AWS, Azure, and Google Cloud, as well as Oracle’s ‘AI-first cloud architecture’ could play a role in helping Oracle support growth, according to Melius analysts, who see those partnerships as a signal that those companies increasingly ‘need to work with Oracle to keep driving their own Cloud segment growth’.

Jefferies analysts said they believe Oracle could be ‘getting its mojo back’ after attending the company’s recent CloudWorld event, where the tech titan said it expects sales to nearly double in the next five years on AI-driven demand for cloud services.

Bernstein called Oracle their ‘top investment idea’ after the event, citing Oracle’s cloud services growth, AI vision, and the shift of its flagship database business to the cloud.

At Oracle’s annual briefing for financial analysts, the company said it expects its revenue will rise to at least $104 billion by fiscal 2029, nearly doubling the $53 billion Oracle reported in June for fiscal 2024.

The company also raised its sales projection for fiscal 2026 to at least $66 billion, up from an earlier $65 billion.

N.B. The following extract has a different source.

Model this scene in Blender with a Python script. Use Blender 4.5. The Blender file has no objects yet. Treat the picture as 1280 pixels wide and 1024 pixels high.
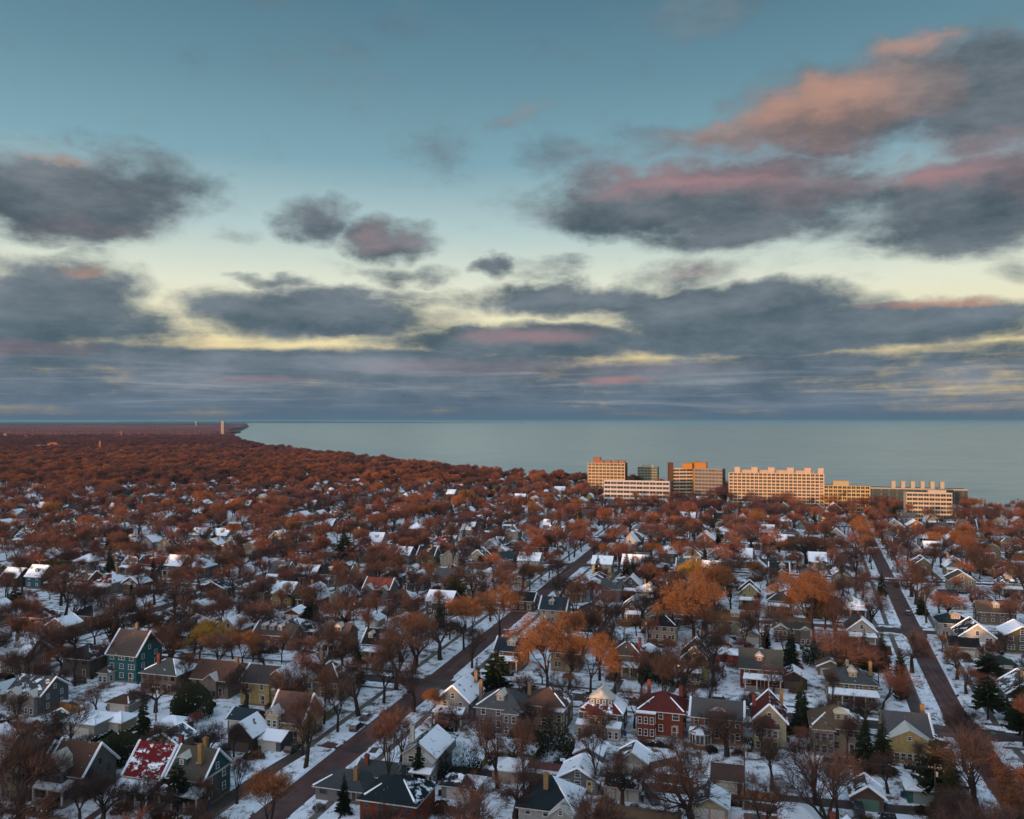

This won’t be easy and Citi analysts called the new targets ‘aggressive’ and said Oracle could be ‘reaching for the sky’ with its projections, so there is clearly scope that it could disappoint.

WHAT ABOUT VALUATION?

So, what’s priced in? It can be argued that with a constantly forward-looking market, using one-year metrics for growth, earnings or valuation has limited use. Better to look at trends rather than absolute figures, perhaps better captured by, say, three-year averages, what many fund managers do, including Gerrit Smit, who runs the popular Stonehage Fleming Global Best Ideas Fund (BCLYMF3).

First, the one-year picture. According to consensus data from Koyfin, Oracle is seen growing revenues and EPS (earnings per share) by about 10% and 13% this year to 31 May 2025. It puts the stock on a PE (price to earnings) of roughly 26, or a PEG (price to earnings growth) of 2.0.

The S&P 500 is on a 12-month forward PE of 22.2 and PEG of 1.85. Now let’s look at Oracle’s three-year averages. Again, based on Koyfin data, the stock is trading on a three-year average PE of 22.7 and PEG of 1.57, implying that growth is seen accelerating, drawing the PE down.

This is borne out by consensus forecasts trends. Consensus for fiscal 2025, 2026 and 2027 have increased by roughly 10%, 12% and 14% respectively over the past year as analysts have become more bullish on the growth potential. We believe this estimated upgrade cycle may have further to run, either making the stock cheaper down the line or, more likely in our view, driving the share price to new records.

On our back of notebook calculations, a 10% to 12% increase to 2027 estimates could imply a share price near $250, assuming a similar PE to the current one-year rating.